Todos queriam estar lá dentro. Queriam. Com um lenço verde na cabeça, a alemã Susane Heinz, de 21 anos, estava entre eles. Chegou a Copenhaga num veleiro, juntamente com meia centena de activistas que se auto-intitulam os "piratas do clima".
Fazem protestos pacíficos, mas com eles conseguiram, depois de três anos, impedir a construção de uma central térmica a carvão na Alemanha. O projecto era de uma empresa dinamarquesa, à frente da qual os "piratas" planeavam manifestar-se. Mas com o arquivamento da obra, mudaram de estratégia. "Fomos lá cumprimentá-los", diz Susane.
A jovem alemã entrou na fila para o Bella Center cerca do meio-dia. Ao seu lado, a norte-americana Sarah Cooper exibe na lapela um botão do Earth Day Network, uma organização que está a promover os 40 anos do Dia da Terra. À frente encontra-se o indiano Kopperle Murthy, estudante de doutoramento na área da adaptação climática. Mais atrás, está Afonso Botelho, um empresário de Fortaleza que veio mostrar em Copenhaga os projectos do Conselho Euro-Brasileiro de Desenvolvimento Sustentável.
Este pequeno grupo é um microcosmo da atracção universal que a conferência de Copenhaga exerceu sobre a sociedade civil. Das cerca de 45 mil pessoas que se registaram para assistir à cimeira, 22 mil são membros de organizações não-governamentais. Todos queriam estar lá dentro. Mas não vão estar, e o dia de ontem deixou claro que não só o espaço não chega para todos, como a ONU não estava preparada para lidar com tanta gente. Às 8h00, uma fila interminável já se estendia por baixo da linha suspensa do metro. Nela, não só membros de ONG, mas também delegados, observadores e jornalistas aguardavam para recolher os passes de acesso ao centro de conferências. E teriam de aguardar muito - até seis horas.

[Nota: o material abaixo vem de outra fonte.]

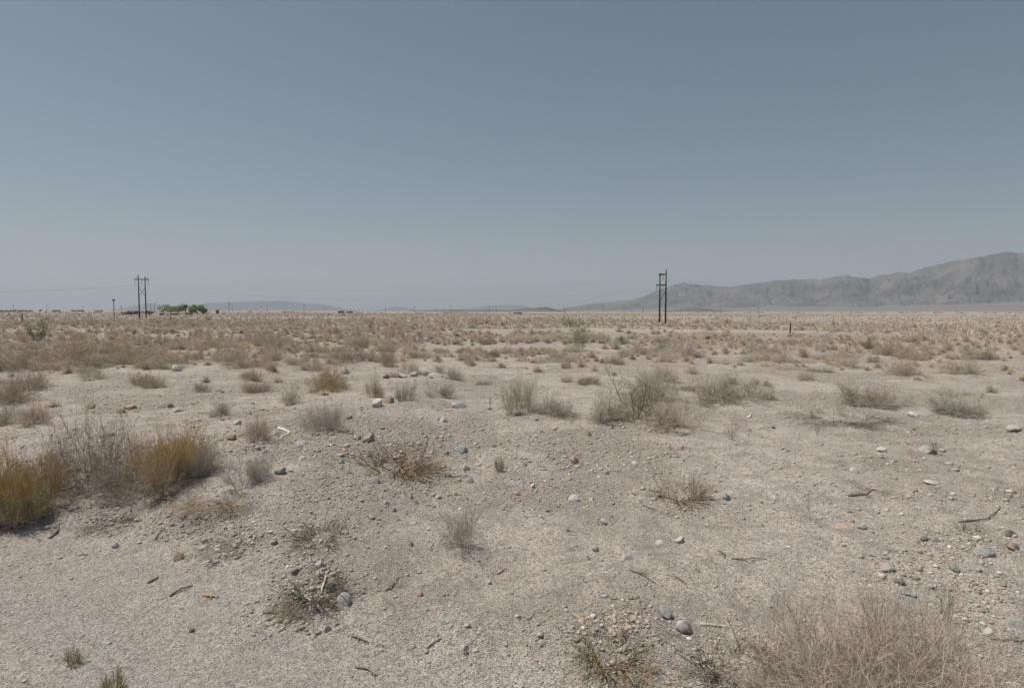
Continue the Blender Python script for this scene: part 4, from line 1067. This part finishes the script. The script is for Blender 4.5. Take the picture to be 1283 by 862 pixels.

Além da espera, comungavam outro martírio: o frio. No princípio, a conversa até fluía. Mas com o avanço do tempo e o esgotamento do diálogo, a animação foi dando lugar a queixos a tremer, movimentos para aquecer os pés e um fluxo impressionante de chás, cafés e chocolates quentes, vindos de um único quiosque.
Para a Associação Internacional da Suprema Mestre Ching Hai, a aglomeração era ouro sobre azul para difundir o que acredita ser remédio santo contra o aquecimento global. "A solução é vegan", afirma Jiun-Huan Ha, de Taiwan, que ajudou a distribuir gratuitamente centenas de sandes vegetarianas aos esfomeados participantes potenciais da cimeira.
Quando pouco passava da uma da tarde, a fila parou por completo. Já ninguém passava o umbral da entrada, nem ninguém sabia explicar se haveria ainda hipótese naquele dia. Com o passar das horas, alguns começaram a desistir, como o físico Filipe Duarte Santos, membro da delegação portuguesa, que não aguentou o frio. "Isto é uma vergonha", disse. Gonçalo Cavalheiro, consultor que integrou a delegação durante vários anos, também não resistiu. O brasileiro Pedro Moura Costa, outro assíduo participante, estava revoltado. "Estive em dez conferências climáticas, nunca vi nada igual."
Às 16h00, com a noite precoce do Norte a cair, a animação voltou, por via do protesto. Um activista que passara o dia inteiro a comandar uma manifestação lateral, em frente ao Bella Center, resolveu dar uma ajuda aos penitentes. "O que queremos?", gritava. E a multidão: "Entrar!". "Quando queremos?". "Agora!". Houve quem bradasse: "Queremos o aquecimento global, está muito frio!".
Mas nem gritos, nem protestos. Centenas ficaram à porta. E mais ficarão. A organização da cimeira anunciou que, hoje e amanhã, só entrarão 7000 membros da sociedade civil. Na quinta, serão 1000 e na sexta, apenas 90.